WRITTEN TASK: Search the listing for "mkobj" and copy every line where it appears.

DATA EXCERPT:
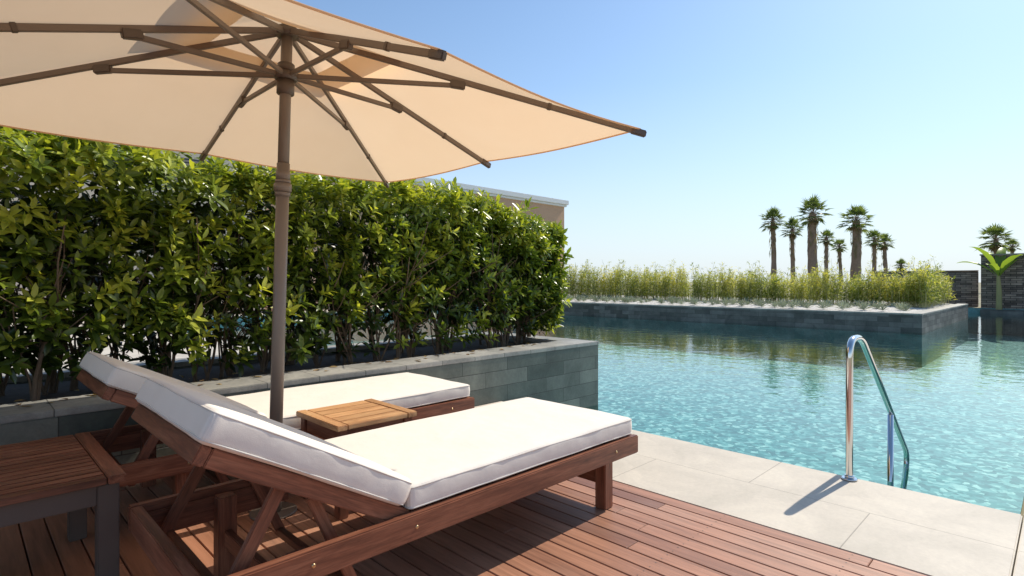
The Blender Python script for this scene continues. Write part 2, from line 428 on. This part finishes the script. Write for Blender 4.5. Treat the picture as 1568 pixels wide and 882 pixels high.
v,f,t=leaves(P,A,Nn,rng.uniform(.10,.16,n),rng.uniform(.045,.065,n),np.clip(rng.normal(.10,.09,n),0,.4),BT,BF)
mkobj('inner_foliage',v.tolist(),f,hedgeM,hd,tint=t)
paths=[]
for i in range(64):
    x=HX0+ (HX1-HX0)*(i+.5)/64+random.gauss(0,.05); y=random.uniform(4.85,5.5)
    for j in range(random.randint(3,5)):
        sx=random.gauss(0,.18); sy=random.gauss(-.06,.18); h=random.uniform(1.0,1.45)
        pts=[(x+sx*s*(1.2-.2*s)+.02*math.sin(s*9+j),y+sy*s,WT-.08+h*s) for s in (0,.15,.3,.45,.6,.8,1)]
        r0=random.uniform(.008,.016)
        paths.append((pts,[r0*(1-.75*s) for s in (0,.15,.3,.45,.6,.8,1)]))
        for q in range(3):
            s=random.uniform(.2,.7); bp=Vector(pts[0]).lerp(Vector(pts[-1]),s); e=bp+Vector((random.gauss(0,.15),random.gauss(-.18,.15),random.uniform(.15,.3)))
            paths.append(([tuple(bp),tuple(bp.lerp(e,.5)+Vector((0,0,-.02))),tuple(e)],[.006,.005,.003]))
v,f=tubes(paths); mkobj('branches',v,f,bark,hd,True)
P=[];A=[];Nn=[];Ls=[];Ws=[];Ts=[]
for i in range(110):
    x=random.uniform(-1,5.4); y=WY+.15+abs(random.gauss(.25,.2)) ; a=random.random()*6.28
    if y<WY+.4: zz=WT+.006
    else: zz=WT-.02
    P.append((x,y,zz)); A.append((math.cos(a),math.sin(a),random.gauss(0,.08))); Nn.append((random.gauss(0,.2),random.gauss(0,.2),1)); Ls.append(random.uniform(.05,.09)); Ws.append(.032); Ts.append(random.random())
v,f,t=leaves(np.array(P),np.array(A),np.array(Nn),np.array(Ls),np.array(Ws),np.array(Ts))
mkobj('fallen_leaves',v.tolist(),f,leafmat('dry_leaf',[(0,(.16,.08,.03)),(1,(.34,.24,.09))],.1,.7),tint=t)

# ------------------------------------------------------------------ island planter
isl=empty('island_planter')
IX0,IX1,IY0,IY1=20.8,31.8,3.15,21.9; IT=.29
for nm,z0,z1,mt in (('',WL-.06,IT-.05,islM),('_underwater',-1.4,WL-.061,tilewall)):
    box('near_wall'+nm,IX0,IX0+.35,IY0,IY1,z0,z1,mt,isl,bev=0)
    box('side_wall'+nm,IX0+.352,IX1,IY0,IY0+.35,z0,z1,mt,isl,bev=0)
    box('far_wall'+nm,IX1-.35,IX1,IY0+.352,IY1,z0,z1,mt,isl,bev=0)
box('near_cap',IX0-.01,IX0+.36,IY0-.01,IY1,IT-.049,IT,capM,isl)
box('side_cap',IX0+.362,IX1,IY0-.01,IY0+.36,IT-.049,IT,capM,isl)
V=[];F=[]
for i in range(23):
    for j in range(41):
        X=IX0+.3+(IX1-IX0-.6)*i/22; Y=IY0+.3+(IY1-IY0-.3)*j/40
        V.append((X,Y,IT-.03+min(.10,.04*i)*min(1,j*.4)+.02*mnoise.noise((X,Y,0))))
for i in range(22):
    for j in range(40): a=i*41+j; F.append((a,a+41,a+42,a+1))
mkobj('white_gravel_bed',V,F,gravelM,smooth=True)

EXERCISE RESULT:
mkobj('inner_foliage',v.tolist(),f,hedgeM,hd,tint=t)
v,f=tubes(paths); mkobj('branches',v,f,bark,hd,True)
mkobj('fallen_leaves',v.tolist(),f,leafmat('dry_leaf',[(0,(.16,.08,.03)),(1,(.34,.24,.09))],.1,.7),tint=t)
mkobj('white_gravel_bed',V,F,gravelM,smooth=True)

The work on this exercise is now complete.